China has the potential to maintain robust growth by relying on domestic demand - and not only household consumption. The country suffers no lack of investment opportunities, with significant scope for industrial upgrading and plenty of potential for improvement in urban infrastructure, public housing and environmental management.
Moreover, China's investment resources are abundant. Combined central and local government debt amounts to less than 50 percent of GDP - low by international standards. Meanwhile, private savings in China amount to nearly 50 percent of GDP, and the country's foreign exchange reserves have reached $4 trillion. Even under comparatively unfavorable external conditions, China can rely on investment to create jobs in the short term; and as the number of jobs grows, so will consumption.
The external scenario, however, is gloomier. Though developed countries' authorities intervened strongly in the aftermath of the global financial crisis in 2008, launching significant fiscal and monetary stimulus measures, many of their structural shortcomings remain unresolved. "Abenomics" in Japan has yet to yield results, and the European Central Bank is following in the footsteps of America and Japan, pursuing quantitative easing in an effort to shore up demand.

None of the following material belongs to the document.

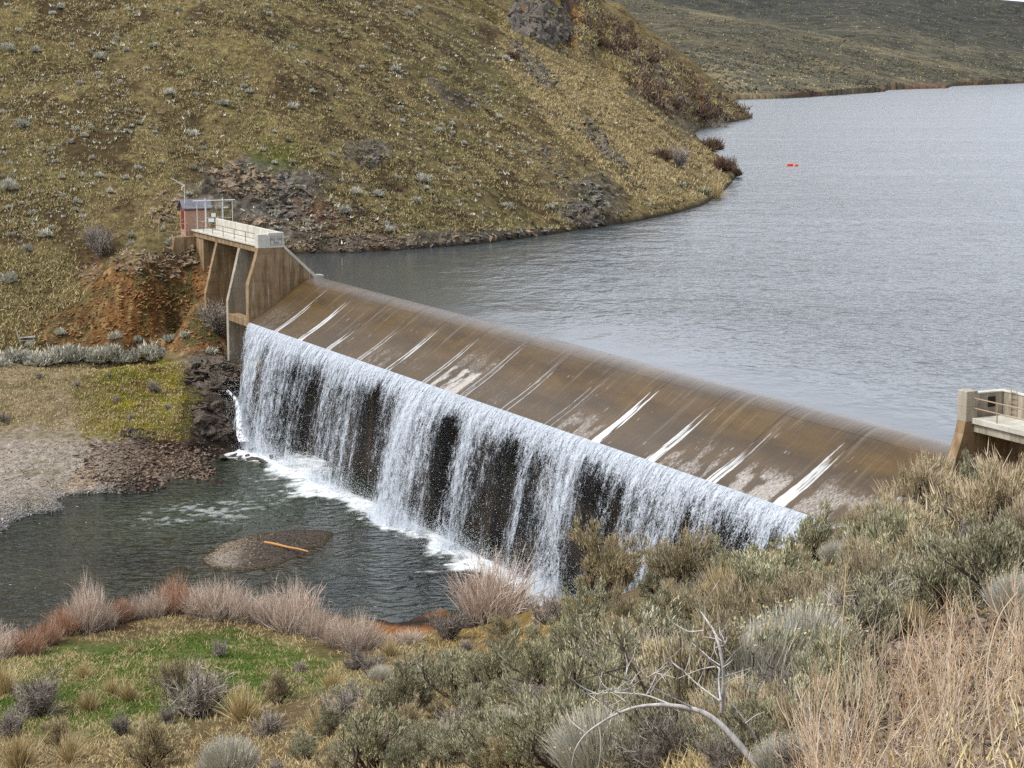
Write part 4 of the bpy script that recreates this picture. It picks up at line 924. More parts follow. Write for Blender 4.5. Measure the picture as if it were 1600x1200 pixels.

Employment in the US is growing, but the rate of workforce participation remains subdued and the economy has yet to attain the 6 to 7 percent growth rates usually recorded in a post-recession rebound. The US, Europe, and Japan are likely to experience continued sluggish performance, inhibiting China's export growth.
As a result, Chinese growth is likely to fall below its potential of 8 percent a year. As policymakers plan for the next five years, they should set China's growth targets at 7 to 7.5 percent, adjusting them within that range as changes in the international climate dictate. Such a growth target can help to stabilize employment, lower financial risks, and achieve the country's goal of doubling incomes by 2020.
Justin Yifu Lin, a former chief economist and senior vice-president at the World Bank, is professor and honorary dean of the National School of Development, Peking University.